_DIRECTION_. Retype the lines beneath this one, from the first through the line containing "PI = math.pi". Pictures are left out.

_RECORDS SHOWN_.
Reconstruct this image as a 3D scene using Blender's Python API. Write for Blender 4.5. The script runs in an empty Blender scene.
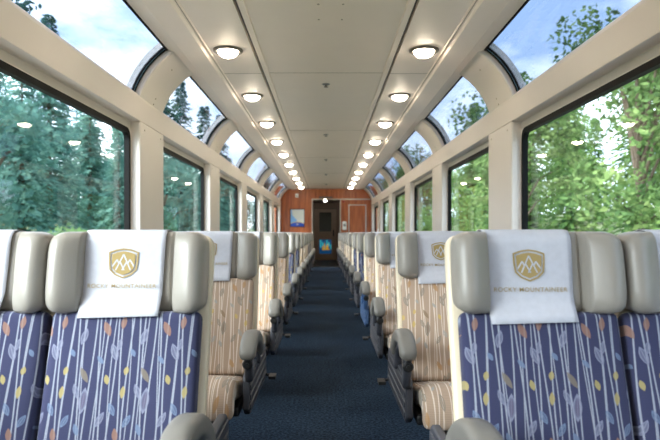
import bpy, math, random
from mathutils import Vector, Matrix
random.seed(7)
sc = bpy.context.scene
COL = sc.collection
PI = math.pi

# ------------------------------------------------------------------ camera
EYE = 1.03
F = 600.0
cd = bpy.data.cameras.new('camera'); cam = bpy.data.objects.new('camera', cd); COL.objects.link(cam)
cam.location = (0, 0, EYE); cam.rotation_euler = (PI/2, 0, 0)
cd.sensor_width = 36; cd.lens = F*36/660
cd.shift_x = (330-326)/660; cd.shift_y = (233-220)/660
cd.clip_start = 0.02; cd.clip_end = 400
cd.dof.use_dof = True; cd.dof.focus_distance = 2.5; cd.dof.aperture_fstop = 4.0
sc.camera = cam

# ------------------------------------------------------------------ world: bright overcast sky
W = bpy.data.worlds.new('sky'); sc.world = W; W.use_nodes = True
nt = W.node_tree; nt.nodes.clear()
o = nt.nodes.new('ShaderNodeOutputWorld'); bg = nt.nodes.new('ShaderNodeBackground')
tc = nt.nodes.new('ShaderNodeTexCoord'); nz = nt.nodes.new('ShaderNodeTexNoise')
mp = nt.nodes.new('ShaderNodeMapping'); mp.inputs['Scale'].default_value = (1.2, 1.2, 3.0)
nz.inputs['Scale'].default_value = 3.2; nz.inputs['Detail'].default_value = 6; nz.inputs['Roughness'].default_value = .6
rp = nt.nodes.new('ShaderNodeValToRGB')
rp.color_ramp.elements[0].position = .38; rp.color_ramp.elements[0].color = (.30, .40, .58, 1)
rp.color_ramp.elements[1].position = .62; rp.color_ramp.elements[1].color = (.92, .94, 1.0, 1)
nt.links.new(tc.outputs['Generated'], mp.inputs['Vector']); nt.links.new(mp.outputs[0], nz.inputs['Vector'])
sx = nt.nodes.new('ShaderNodeSeparateXYZ'); nt.links.new(tc.outputs['Generated'], sx.inputs[0])
md = nt.nodes.new('ShaderNodeMath'); md.operation = 'MULTIPLY_ADD'; md.inputs[1].default_value = -.16     # bluer towards the right of the car
nt.links.new(sx.outputs[0], md.inputs[0]); nt.links.new(nz.outputs['Fac'], md.inputs[2]); nt.links.new(md.outputs[0], rp.inputs['Fac']); nt.links.new(rp.outputs[0], bg.inputs['Color'])
ms = nt.nodes.new('ShaderNodeMath'); ms.operation = 'MULTIPLY_ADD'; ms.inputs[1].default_value = -1.5; ms.inputs[2].default_value = 3.5   # brighter sky on the left
nt.links.new(sx.outputs[0], ms.inputs[0]); nt.links.new(ms.outputs[0], bg.inputs['Strength'])
nt.links.new(bg.outputs[0], o.inputs['Surface'])
# soft bright sun behind thin cloud, from the left and behind the camera
sl = bpy.data.lights.new('sun', 'SUN'); sl.energy = 4.0; sl.angle = math.radians(30); sl.color = (1, .98, .96)
so = bpy.data.objects.new('sun', sl); COL.objects.link(so)
so.rotation_euler = Vector((math.cos(math.radians(27))*math.cos(math.radians(36)), math.sin(math.radians(36))*math.cos(math.radians(27)), -math.sin(math.radians(27)))).to_track_quat('-Z', 'Y').to_euler()
LAMP = 23.0          # emission strength of the ceiling lamp globes
LAMPCOL = (1.0, .85, .66, 1)

sc.view_settings.view_transform = 'Standard'; sc.view_settings.look = 'None'
sc.view_settings.gamma = 1; sc.view_settings.exposure = 1.1; sc.view_settings.use_curve_mapping = False
cy = sc.cycles
cy.max_bounces = 10; cy.diffuse_bounces = 6; cy.glossy_bounces = 4; cy.transmission_bounces = 8
cy.transparent_max_bounces = 40; cy.use_denoising = True; cy.sample_clamp_indirect = 6
cy.caustics_reflective = False; cy.caustics_refractive = False

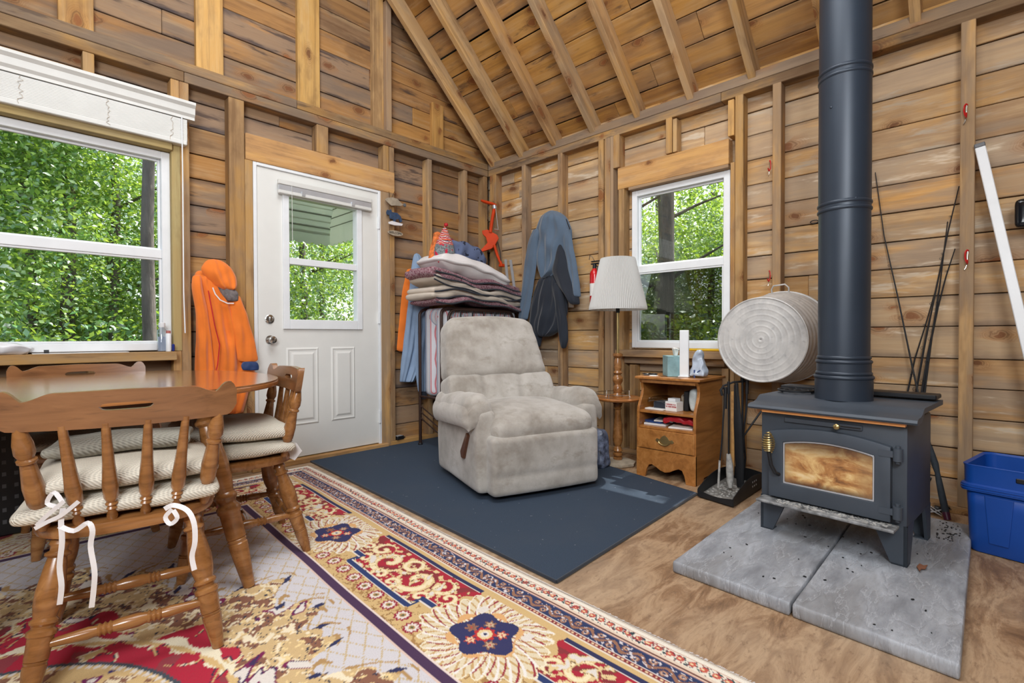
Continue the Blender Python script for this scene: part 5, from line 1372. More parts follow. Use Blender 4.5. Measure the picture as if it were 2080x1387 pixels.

_TASK RESPONSE_.
Reconstruct this image as a 3D scene using Blender's Python API. Write for Blender 4.5. The script runs in an empty Blender scene.
import bpy, math, random
from mathutils import Vector, Matrix
random.seed(7)
sc = bpy.context.scene
COL = sc.collection
PI = math.pi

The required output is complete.